Reading the paper this morning, I saw an article about a 71-year-old grandmother working as a crossing guard, who was killed by a speeding car as she stood in the crosswalk. There was a report of three young people killed while riding with a drunk driver. There was a child left unattended in a daycare bus who is fighting for his life.

In all cases, it struck me how these people’s lives were impacted so terribly – and irrevocably – by other people. The people making that impact made choices – bad choices – that resulted in the death or injury of innocent people. If the person hadn’t sped, if the person hadn’t driven drunk, and if the bus driver had made just one walk up and down the aisles, all of those people impacted would be living life today with their families.

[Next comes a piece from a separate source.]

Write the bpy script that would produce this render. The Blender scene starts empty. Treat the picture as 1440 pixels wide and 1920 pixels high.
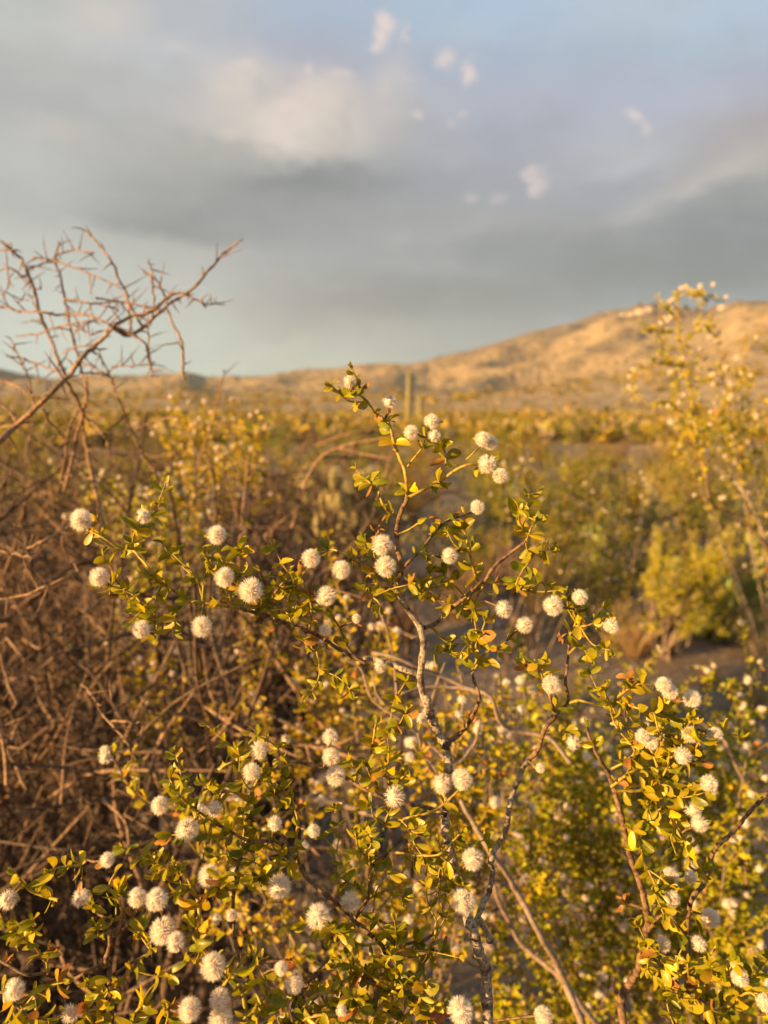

How much impact do we have on another person’s life, at each and every moment, that we don’t even think about? Of course it isn’t always life or death, thank God. But often our consideration and approach to another person has the opportunity for great impact – either positive or negative. When someone smiles at me, I feel differently than if someone scowls at me or criticizes me. If someone takes the time to hold a door, I feel differently than if someone pushes past me to get to the counter first. If someone stops to wave me into traffic, I feel differently than if someone makes sure their car moves up so that I cannot ease into the traffic line.

In small – and bigger – ways throughout the day, we have the opportunity to make choices that are either beneficial to others, or harmful. In our rush, in our haste, in our “me first” attitudes we often lose perspective that others around us are impacted by everything we do, or don’t do.

Because our filters focus on “me” and what’s right for me, our tendency is to be concerned with our need to get somewhere, or our desire to take care of something, or our focus on what matters to us. When we get too focused on what WE need, to the exclusion of others, we can actually negate how every choice we make also impacts someone else. Once I was in a car with my family and my husband was in a rush; one of my smaller children said, “It makes my stomach feel sick when you drive so fast.” What a great in-the-moment reminder that our actions impact everyone in our universe!

Think about each action you take today. Who else is in your universe that will be impacted by what you do? How much are your actions rippling through to others? What choices are you making that will cause someone else’s day to be changed by what you do?

Don’t act without thought. Consider the ripple effect.